Your goal: In the entries that follow, how many lines contain "this"? Answer with the number only.

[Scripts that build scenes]
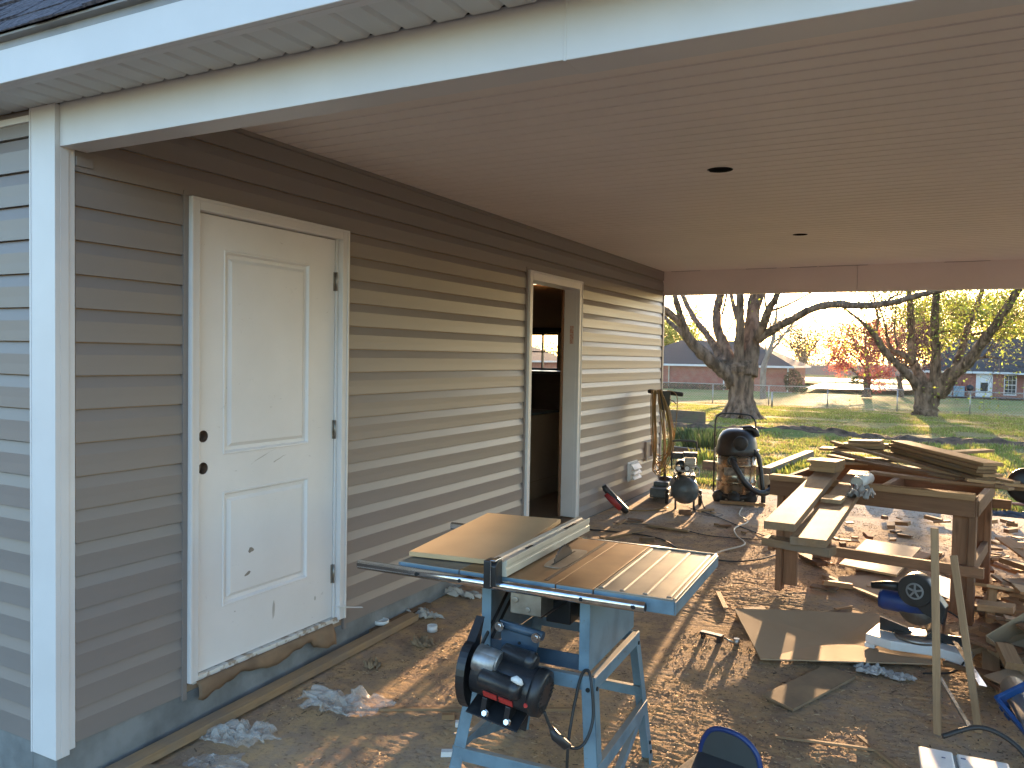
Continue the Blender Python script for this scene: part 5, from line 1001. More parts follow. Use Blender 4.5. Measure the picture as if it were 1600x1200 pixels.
# ------------------------------------------------------------------ lumber on the bench
def onb(u0, v0, z0, u1, v1, z1, w_, t, mat, lab, name='board', cat='board', group=None, roll=0, sag=0):
    a = W(u0, v0, z0); b = W(u1, v1, z1); o = board(name, a, b, w_, t, mat, roll, sag=sag); tag(o, lab, cat, group); return o
ordn = ('lowest', 'second', 'third', 'fourth', 'fifth', 'topmost')
BZ = .90
for k in range(6):
    j = random.uniform(-.012, .012)
    onb(.02+j, .86+j, BZ-.025+.0212*k, (.66+j*2), .06+j+.010*k, BZ-.055+.0212*k, .125, .019, m_pineold if k in (1, 3) else m_pine, ordn[k]+' board of the slanting stack on the right side of the workbench', group=None)
for k, (a, b, z0, z1, w_, mt) in enumerate((((-.42, .82), (.78, -.03), .95, .835, .045, m_trimwood), ((-.30, .95), (.80, .08), .92, .86, .05, m_trimwood), ((-.15, .40), (.74, .02), .875, .845, .055, m_cedar), ((-.35, .62), (.50, .10), .895, .85, .07, m_pineold), ((.0, .10), (.70, .04), .842, .84, .09, m_cedar), ((-.40, .7), (.1, .45), .86, .85, .08, m_trimwood), ((.55, -.02), (1.05, .18), .865, .84, .05, m_pine), ((.35, .05), (1.10, .26), .83, .815, .07, m_pineold))):
    onb(a[0], a[1], z0, b[0], b[1], z1, w_, .017, mt, ('longest thin strip slanting across the middle of the workbench', 'thin strip crossing behind the longest one on the workbench', 'brown strip low on the front of the workbench pile', 'wide dirty strip under the longest thin strip', 'brown board flat along the front rail of the workbench', 'pale strip at the left of the workbench pile', 'short strip sticking out past the right corner of the workbench', 'wide strip poking out past the right corner toward the black bag')[k], 'strip', 'strip', sag=.006)
for k, (u, v, z, w_, l_, a, mt) in enumerate(((-.28, .80, .90, .16, .42, .1, m_pine), (-.22, .86, .925, .13, .36, -.1, m_trimwood), (-.18, .80, .945, .10, .30, .25, m_pine), (-.20, .88, .962, .14, .22, .05, m_trimwood), (-.05, .93, .93, .12, .34, -.3, m_pineold), (-.32, .60, .83, .2, .40, .15, m_card), (.45, 1.0, .93, .09, .36, .9, m_trimwood), (-.05, .66, .86, .16, .3, .3, m_pineold))):
    c, s_ = math.cos(a), math.sin(a); onb(u-c*l_/2, v-s_*l_/2, z, u+c*l_/2, v+s_*l_/2, z+.01, w_, .018, mt, ('broad pale offcut at the bottom of the heap at the back left of the workbench', 'second pale offcut of the heap at the workbench back left', 'short offcut turned askew on the heap at the back left', 'topmost small offcut of the heap at the back left of the workbench', 'grey offcut leaning right of the heap at the back of the workbench', 'brown card piece lying behind the stacked blocks', 'pale offcut sticking up diagonally behind the slanting board stack', 'dirty offcut lying between the heap and the slanting stack')[k], 'offcut', 'offcut')
sk = thing('black_bag', 'black rounded tool case behind the right end of the slanting boards', 'case', W(.84, .24, .70), R(-8)); sk.scale = (.85, .85, .85)
mb = MB(); mb.lathe([(0, -.05), (.09, -.045), (.125, -.02), (.125, .03), (.09, .05), (0, .05)], (0, 0, .15), 'y', 26); mb.build('body', m_black, sk)
mb = MB(); mb.prism([(.02, .06), (.20, .10), (.42, .05), (.42, .02), (.2, .03)], -.03, .05, 'y'); mb.prism([(.08, .01), (.36, -.02), (.36, -.13), (.20, -.15), (.10, -.11)], -.04, .05, 'y'); mb.build('handle', m_rubber, sk, .006)

# ------------------------------------------------------------------ leaning sticks, box and right-hand heap
o = board('stick', (2.925, 3.78, G(3.8)+.05), (3.02, 4.30, .86), .032, .018, m_trimwood); tag(o, 'taller pale stick standing upright between camera and mitre saw', 'stick')
def stick(p0, p1, w_, t, lab):
    p0 = Vector(p0); p1 = Vector(p1); d = p1-p0; z = d.normalized(); y = (Vector((.2, 1, 0))-z*z.dot(Vector((.2, 1, 0)))).normalized(); x = y.cross(z)
    mb = MB(); mb.b2((0, -w_/2, -t/2), (d.length, w_/2, t/2)); o = mb.build('stick', m_trimwood, None, .001); o.matrix_world = Matrix.Translation(p0) @ Matrix((z, x, y)).transposed().to_4x4(); tag(o, lab, 'stick')
bpy.data.objects.remove(o, do_unlink=True)
stick((2.923, 3.95, -.13), (2.883, 4.0, .773), .030, .018, 'taller pale stick standing upright between camera and mitre saw')
stick((3.084, 4.05, -.12), (2.966, 4.25, .608), .030, .018, 'shorter pale stick leaning left, right of the upright one')
wbx_ = thing('white_box', 'pale blue-white plastic bin with open lid at the bottom right of the slab', 'bin', (3.02, 3.02, G(3)), R(4))
mb = MB(); mb.b2((-.15, -.18, 0), (.11, .12, .30)); mb.build('body', m_whitepl, wbx_, .012)
mb = MB(); mb.b2((-.158, -.185, .302), (-.052, .125, .318)); mb.b2((-.040, -.185, .302), (.115, .125, .316)); ld_ = mb.build('lid', m_whitepl, wbx_, .006)
mb = MB(); mb.b2((.03, -.10, .3165), (.08, -.07, .3175)); mb.b2((-.03, .085, .3165), (-.015, .092, .3175)); mb.b2((-.09, .06, .3185), (-.078, .066, .3195)); mb.build('lid_mark', m_bluepl, ld_)
mb = MB(); mb.b2((-.050, -.18, .30), (-.042, .12, .309)); mb.build('hinge_groove', M('groove_grey', (.25, .28, .27)), wbx_)
cb_ = MB(); cb_.tube(spline([(2.93, 3.25, .16), (3.05, 3.30, .20), (3.16, 3.27, .17), (3.24, 3.18, .08), (3.30, 3.05, .0)], 9), .009, 10); o = cb_.build('cable', m_cordb); tag(o, 'black cable arching behind the pale bin at the bottom right', 'cable')
pb = sheet('shiny_strip', [(2.985, 4.72), (3.01, 4.70), (3.115, 4.18), (3.085, 4.18)], lambda x, y: G(y)+.16-.2*(y-4.4)*0, .004, m_chrome, 'bright polished metal strip glinting between the sticks and the scrap boxes', 'metal strip')
bh = board('tool_handle', (2.93, 4.25, .02), (3.03, 3.66, .05), .014, .014, m_steel); tag(bh, 'thin metal rod slanting behind the upright pale stick', 'rod')
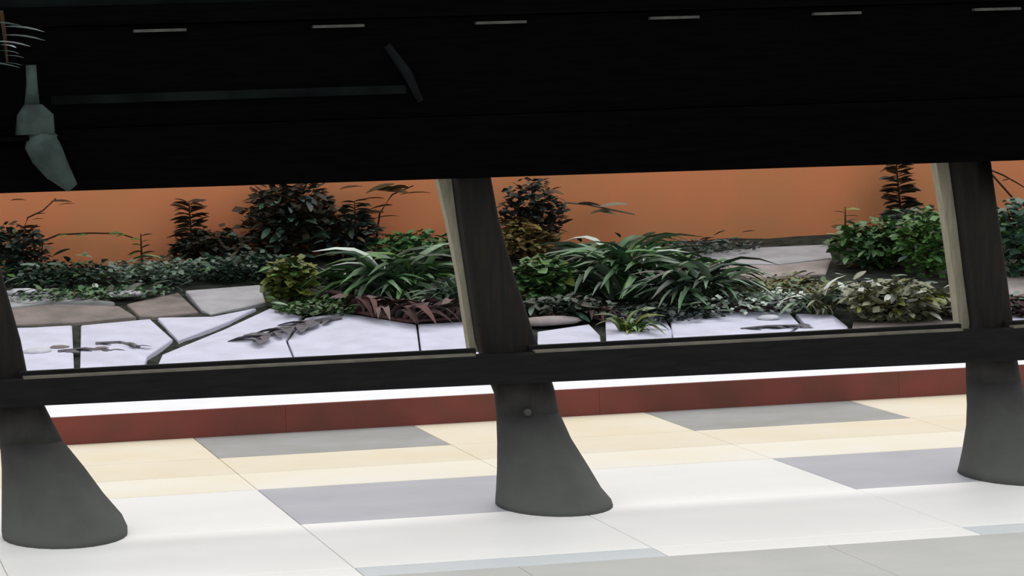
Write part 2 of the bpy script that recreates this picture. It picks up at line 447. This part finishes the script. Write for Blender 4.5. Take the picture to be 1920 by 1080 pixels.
def foliage(parent, cen, rad, n, size, m, seed, flat=.35):
    """dense small leaves too small to pick apart, one mesh"""
    r = random.Random(seed); V, Fc = [], []
    for _ in range(n):
        d = Vector((r.gauss(0, 1), r.gauss(0, 1), r.gauss(0, 1))).normalized() * (r.random() ** .45)
        p = Vector((cen.x + d.x * rad[0], cen.y + d.y * rad[1], cen.z + d.z * rad[2]))
        p.y = min(p.y, WALL_Y - .05); p.z = max(p.z, ground_z(p.y) + .01)
        yw = r.uniform(0, 2 * math.pi); s = size * r.uniform(.6, 1.3)
        a = Vector((math.cos(yw), math.sin(yw), r.uniform(-.5, .4))) * s
        b = Vector((-math.sin(yw), math.cos(yw), r.uniform(-.8, .8))) * s * flat
        if p.y + a.y > WALL_Y - .02: a.y = -abs(a.y)
        k = len(V); V += [p, p + a * .5 + b, p + a, p + a * .5 - b]; Fc.append((k, k + 1, k + 2, k + 3))
    o = part('foliage', V, Fc, M[m], parent); o['kind'] = 'stuff'
    return o

def scale_at(p): return (p - cam.location).length / F        # metres per picture pixel there

def plant(kind, name, label, u, v, wpx, hpx, m, n, seed, m2=None, leaf='lance', lsize=None, group=None, cat='plant', dens=1.0):
    r = random.Random(seed)
    base = on_ground(u, v); s = scale_at(base); W, H = wpx * s, hpx * s
    base.y = min(base.y, WALL_Y - .3); base.z = ground_z(base.y)
    t = thing(name, base, label, cat, group)
    def safe(p):
        p = Vector(p); p.y = min(p.y, WALL_Y - .22); p.z = max(p.z, ground_z(p.y) + .01); return p
    if kind == 'strap':
        for i in range(n):
            yaw = r.uniform(0, 2 * math.pi)
            L = W * .5 * r.uniform(.6, 1.1)
            ca = math.cos(yaw)
            L *= .55 + .45 * abs(ca)
            p = base + Vector((r.uniform(-.12, .12) * W, r.uniform(-.1, .1) * W * .5, 0))
            if p.y + math.sin(yaw) * L > WALL_Y - .03: yaw = -yaw
            pit = r.uniform(.05, .9) * min(1.2, H / (W * .35))
            add_leaf(t, 'strap', m if (not m2 or r.random() < .65) else m2, safe(p), yaw, pit, L, r.uniform(-.4, .4), lsize or .7)
        return t
    if kind == 'bush':
        for i in range(5):
            a = r.uniform(-1, 1)
            top = base + Vector((a * W * .38, r.uniform(-.12, .1), H * r.uniform(.6, .95)))
            mid = base + Vector((a * W * .12, 0, H * .45))
            part('stem', *tube([base - Vector((0, 0, .02)), mid, safe(top)], [.018, .012, .005], 5), M['stem'], t)
        foliage(t, base + Vector((0, 0, H * .5)), (W * .5, min(.3, W * .4), H * .5), int(600 * dens), (lsize or .12) * .7, m, seed)
        for i in range(n):
            d = Vector((r.gauss(0, 1), r.gauss(0, 1) - .4, r.gauss(0, 1))).normalized() * r.uniform(.6, 1.0)
            p = safe(base + Vector((d.x * W * .45, d.y * min(.32, W * .4), H * .5 + d.z * H * .46)))
            yaw = math.atan2(d.y - .3, d.x) + r.uniform(-.5, .5)
            if math.sin(yaw) > 0 and p.y > WALL_Y - .5: yaw = -yaw
            add_leaf(t, leaf, m if (not m2 or r.random() < .65) else m2, p, yaw, r.uniform(-.4, .5), (lsize or .14) * r.uniform(.7, 1.3), r.uniform(-.6, .6))
        return t
    if kind == 'whorl':
        lean = r.uniform(-.08, .08)
        pts = [base + Vector((lean * H * k / 4, 0, H * k / 4 - (.02 if k == 0 else 0))) for k in range(5)]
        part('stem', *tube(pts, [.014, .012, .010, .008, .004], 6), M['stem'], t)
        for i in range(n):
            f = .15 + .85 * i / n
            p = base + Vector((lean * H * f, 0, H * f))
            side = 0 if i % 2 else math.pi
            yaw = side + r.uniform(-.5, .5)
            if math.sin(yaw) > 0 and p.y > WALL_Y - .4: yaw = -yaw
            L = W * .5 * r.uniform(.7, 1.15) * (1.15 - .5 * f)
            add_leaf(t, leaf, m if (not m2 or r.random() < .6) else m2, p, yaw, r.uniform(-.15, .5), L, r.uniform(-.4, .4))
        return t
    if kind == 'cover':
        V_ = []
        foliage(t, base + Vector((0, 0, H * .25)), (W * .5, .45, H * .45), int(1100 * dens), lsize or .06, m, seed)
        for i in range(n):
            p = safe(base + Vector((r.uniform(-.5, .5) * W, r.uniform(-.4, .4), 0)))
            p.z += r.uniform(.1, .6) * H
            add_leaf(t, leaf, m if (not m2 or r.random() < .6) else m2, p, r.uniform(0, 6.28) if p.y < WALL_Y - .5 else r.uniform(-3, 0), r.uniform(-.1, .5), (lsize or .1) * r.uniform(1, 1.9), r.uniform(-.5, .5))
        return t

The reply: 2